DATA EXTRACT ->
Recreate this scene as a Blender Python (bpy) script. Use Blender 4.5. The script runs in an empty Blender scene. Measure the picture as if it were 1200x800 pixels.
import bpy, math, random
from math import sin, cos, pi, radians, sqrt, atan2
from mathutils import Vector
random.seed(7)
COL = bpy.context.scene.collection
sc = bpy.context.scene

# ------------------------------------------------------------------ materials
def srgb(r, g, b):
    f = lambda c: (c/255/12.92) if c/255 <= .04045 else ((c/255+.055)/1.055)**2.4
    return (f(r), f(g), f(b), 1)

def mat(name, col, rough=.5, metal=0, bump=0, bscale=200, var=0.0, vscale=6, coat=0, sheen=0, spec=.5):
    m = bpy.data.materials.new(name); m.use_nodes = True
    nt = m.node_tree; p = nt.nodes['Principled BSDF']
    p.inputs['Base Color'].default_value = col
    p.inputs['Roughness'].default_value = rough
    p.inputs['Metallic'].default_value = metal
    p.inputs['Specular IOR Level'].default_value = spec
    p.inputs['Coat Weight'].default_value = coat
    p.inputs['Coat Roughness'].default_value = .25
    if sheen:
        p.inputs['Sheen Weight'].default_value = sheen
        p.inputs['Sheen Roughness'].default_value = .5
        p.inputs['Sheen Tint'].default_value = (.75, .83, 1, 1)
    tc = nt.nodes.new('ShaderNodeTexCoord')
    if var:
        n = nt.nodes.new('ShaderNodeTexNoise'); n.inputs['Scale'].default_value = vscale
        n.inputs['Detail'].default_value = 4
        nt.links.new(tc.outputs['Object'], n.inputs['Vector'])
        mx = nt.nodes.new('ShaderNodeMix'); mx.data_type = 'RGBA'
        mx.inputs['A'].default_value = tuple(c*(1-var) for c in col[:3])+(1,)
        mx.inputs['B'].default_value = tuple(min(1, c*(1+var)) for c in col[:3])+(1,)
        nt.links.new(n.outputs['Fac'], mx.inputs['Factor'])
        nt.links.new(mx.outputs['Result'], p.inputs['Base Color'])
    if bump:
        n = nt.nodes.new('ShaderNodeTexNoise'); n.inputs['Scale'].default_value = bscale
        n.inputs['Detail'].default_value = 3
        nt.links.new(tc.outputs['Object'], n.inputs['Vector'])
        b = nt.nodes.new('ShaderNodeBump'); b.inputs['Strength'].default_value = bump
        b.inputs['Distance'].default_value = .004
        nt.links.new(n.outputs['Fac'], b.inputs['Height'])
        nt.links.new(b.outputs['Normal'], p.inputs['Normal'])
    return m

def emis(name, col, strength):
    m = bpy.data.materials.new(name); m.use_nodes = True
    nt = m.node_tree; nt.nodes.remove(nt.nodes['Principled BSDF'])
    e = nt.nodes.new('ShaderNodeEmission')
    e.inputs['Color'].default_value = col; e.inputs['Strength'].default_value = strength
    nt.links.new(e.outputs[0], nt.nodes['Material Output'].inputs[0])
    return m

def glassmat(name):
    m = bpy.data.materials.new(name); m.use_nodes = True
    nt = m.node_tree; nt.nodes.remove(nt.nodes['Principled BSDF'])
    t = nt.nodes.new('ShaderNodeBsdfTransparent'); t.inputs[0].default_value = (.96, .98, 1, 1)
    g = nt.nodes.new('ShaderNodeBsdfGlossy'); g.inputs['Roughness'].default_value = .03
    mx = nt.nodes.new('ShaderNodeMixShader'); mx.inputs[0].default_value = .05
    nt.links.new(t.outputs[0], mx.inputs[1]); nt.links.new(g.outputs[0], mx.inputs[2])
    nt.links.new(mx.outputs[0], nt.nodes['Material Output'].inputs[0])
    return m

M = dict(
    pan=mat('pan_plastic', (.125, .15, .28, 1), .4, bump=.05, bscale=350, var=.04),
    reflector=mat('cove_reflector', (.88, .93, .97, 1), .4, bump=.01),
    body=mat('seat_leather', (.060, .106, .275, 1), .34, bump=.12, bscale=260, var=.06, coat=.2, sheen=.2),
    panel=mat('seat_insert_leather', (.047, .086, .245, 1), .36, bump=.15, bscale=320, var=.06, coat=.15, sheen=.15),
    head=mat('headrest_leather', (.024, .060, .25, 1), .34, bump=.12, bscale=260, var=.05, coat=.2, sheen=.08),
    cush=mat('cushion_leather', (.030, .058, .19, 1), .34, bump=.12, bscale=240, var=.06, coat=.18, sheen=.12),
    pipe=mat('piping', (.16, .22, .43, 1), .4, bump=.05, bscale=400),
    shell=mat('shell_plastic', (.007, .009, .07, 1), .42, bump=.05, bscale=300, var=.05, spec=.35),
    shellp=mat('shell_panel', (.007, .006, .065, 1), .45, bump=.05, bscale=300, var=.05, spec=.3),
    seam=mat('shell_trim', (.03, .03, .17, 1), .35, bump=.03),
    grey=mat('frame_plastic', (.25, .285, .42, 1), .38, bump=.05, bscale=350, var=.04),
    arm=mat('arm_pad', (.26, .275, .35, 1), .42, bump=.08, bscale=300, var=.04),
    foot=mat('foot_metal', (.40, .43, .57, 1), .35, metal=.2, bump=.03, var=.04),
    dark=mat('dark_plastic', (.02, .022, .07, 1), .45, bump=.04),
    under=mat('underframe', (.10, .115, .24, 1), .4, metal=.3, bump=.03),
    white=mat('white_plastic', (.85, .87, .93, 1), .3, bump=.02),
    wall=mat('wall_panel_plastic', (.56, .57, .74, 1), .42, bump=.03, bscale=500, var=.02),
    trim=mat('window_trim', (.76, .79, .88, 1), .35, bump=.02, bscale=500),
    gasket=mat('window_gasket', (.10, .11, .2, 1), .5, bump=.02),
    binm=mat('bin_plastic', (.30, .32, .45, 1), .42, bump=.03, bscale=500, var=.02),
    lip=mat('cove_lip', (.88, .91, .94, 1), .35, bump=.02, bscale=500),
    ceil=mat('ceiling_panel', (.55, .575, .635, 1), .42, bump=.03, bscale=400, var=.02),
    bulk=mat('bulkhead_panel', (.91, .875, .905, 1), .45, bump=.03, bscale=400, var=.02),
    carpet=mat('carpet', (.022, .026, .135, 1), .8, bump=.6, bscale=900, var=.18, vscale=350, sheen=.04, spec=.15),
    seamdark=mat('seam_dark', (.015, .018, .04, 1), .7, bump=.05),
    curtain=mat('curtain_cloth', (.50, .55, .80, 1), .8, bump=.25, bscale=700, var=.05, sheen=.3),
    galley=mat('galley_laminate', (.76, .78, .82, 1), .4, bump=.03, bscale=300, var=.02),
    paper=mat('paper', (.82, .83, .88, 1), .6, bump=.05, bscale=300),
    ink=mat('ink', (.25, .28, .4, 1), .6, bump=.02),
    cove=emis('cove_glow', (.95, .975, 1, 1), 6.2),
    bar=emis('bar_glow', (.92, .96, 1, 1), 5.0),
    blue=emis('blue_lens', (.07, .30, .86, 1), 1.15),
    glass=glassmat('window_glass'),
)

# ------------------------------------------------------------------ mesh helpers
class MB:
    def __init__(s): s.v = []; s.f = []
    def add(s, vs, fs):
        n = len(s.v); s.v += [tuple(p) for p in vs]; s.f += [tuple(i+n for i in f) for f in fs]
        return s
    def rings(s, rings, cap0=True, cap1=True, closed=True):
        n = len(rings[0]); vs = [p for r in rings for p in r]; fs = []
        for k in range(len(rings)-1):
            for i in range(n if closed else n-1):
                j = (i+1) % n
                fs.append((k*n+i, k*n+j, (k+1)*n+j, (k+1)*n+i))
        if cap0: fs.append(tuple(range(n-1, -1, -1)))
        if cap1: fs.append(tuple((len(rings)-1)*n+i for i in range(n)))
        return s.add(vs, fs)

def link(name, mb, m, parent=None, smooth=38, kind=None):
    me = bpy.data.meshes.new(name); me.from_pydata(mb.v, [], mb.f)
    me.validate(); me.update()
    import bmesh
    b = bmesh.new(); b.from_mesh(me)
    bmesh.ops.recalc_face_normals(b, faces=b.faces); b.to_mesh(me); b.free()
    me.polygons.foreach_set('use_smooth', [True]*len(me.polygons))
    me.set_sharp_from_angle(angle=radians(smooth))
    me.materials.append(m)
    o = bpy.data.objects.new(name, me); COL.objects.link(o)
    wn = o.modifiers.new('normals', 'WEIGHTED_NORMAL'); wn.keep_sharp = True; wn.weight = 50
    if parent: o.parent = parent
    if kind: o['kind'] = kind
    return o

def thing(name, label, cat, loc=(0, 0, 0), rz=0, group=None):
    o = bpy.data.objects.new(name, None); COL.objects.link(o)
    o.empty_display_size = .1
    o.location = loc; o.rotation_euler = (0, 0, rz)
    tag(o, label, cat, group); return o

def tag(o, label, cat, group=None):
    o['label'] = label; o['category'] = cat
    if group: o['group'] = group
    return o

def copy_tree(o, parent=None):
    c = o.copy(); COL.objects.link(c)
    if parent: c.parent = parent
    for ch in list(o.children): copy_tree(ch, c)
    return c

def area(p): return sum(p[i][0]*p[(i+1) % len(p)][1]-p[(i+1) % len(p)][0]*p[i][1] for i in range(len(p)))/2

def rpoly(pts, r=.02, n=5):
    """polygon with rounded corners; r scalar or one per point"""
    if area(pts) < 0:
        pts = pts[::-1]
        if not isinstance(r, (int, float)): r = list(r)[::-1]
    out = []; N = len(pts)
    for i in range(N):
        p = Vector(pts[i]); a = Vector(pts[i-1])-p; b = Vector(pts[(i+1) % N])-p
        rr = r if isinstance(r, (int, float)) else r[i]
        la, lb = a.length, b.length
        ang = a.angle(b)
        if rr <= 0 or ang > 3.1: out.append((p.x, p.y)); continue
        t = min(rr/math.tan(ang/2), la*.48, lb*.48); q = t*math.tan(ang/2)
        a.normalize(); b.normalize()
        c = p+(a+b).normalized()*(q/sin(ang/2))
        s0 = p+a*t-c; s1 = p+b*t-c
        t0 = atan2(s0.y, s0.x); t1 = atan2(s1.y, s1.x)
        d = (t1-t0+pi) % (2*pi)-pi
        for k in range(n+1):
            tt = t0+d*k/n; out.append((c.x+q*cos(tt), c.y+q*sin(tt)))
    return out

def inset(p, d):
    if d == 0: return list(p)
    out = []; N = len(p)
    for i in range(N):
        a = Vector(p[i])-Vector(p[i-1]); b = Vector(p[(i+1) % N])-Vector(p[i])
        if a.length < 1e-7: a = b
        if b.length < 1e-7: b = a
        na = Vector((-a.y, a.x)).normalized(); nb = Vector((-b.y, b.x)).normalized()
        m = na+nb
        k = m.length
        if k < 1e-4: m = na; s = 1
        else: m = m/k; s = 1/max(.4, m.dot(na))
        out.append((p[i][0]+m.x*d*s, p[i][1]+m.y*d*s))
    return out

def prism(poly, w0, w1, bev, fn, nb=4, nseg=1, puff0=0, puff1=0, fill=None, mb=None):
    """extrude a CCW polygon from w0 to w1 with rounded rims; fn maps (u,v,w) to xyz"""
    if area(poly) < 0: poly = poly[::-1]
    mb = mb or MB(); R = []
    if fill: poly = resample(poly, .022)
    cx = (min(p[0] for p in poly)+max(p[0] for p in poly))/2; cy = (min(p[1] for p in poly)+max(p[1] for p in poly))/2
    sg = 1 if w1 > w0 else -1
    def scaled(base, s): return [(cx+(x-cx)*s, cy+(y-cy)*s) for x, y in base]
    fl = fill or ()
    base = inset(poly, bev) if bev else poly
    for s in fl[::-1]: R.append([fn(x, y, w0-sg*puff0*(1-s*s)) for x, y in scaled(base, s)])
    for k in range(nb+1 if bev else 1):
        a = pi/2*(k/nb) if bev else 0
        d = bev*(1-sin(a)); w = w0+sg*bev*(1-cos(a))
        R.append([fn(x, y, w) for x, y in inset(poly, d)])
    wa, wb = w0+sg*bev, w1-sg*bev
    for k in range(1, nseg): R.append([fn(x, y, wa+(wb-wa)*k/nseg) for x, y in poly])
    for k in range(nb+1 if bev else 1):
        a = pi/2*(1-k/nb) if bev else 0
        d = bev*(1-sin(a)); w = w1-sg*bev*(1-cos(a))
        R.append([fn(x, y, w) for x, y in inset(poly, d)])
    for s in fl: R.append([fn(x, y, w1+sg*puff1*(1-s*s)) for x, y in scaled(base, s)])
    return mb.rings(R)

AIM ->
Write out exactly the lines from the start of the material through the line with "return (f(r), f(g), f(b), 1)". No other output is expected.

ANSWER FOR THE TASK ->
Recreate this scene as a Blender Python (bpy) script. Use Blender 4.5. The script runs in an empty Blender scene. Measure the picture as if it were 1200x800 pixels.
import bpy, math, random
from math import sin, cos, pi, radians, sqrt, atan2
from mathutils import Vector
random.seed(7)
COL = bpy.context.scene.collection
sc = bpy.context.scene

# ------------------------------------------------------------------ materials
def srgb(r, g, b):
    f = lambda c: (c/255/12.92) if c/255 <= .04045 else ((c/255+.055)/1.055)**2.4
    return (f(r), f(g), f(b), 1)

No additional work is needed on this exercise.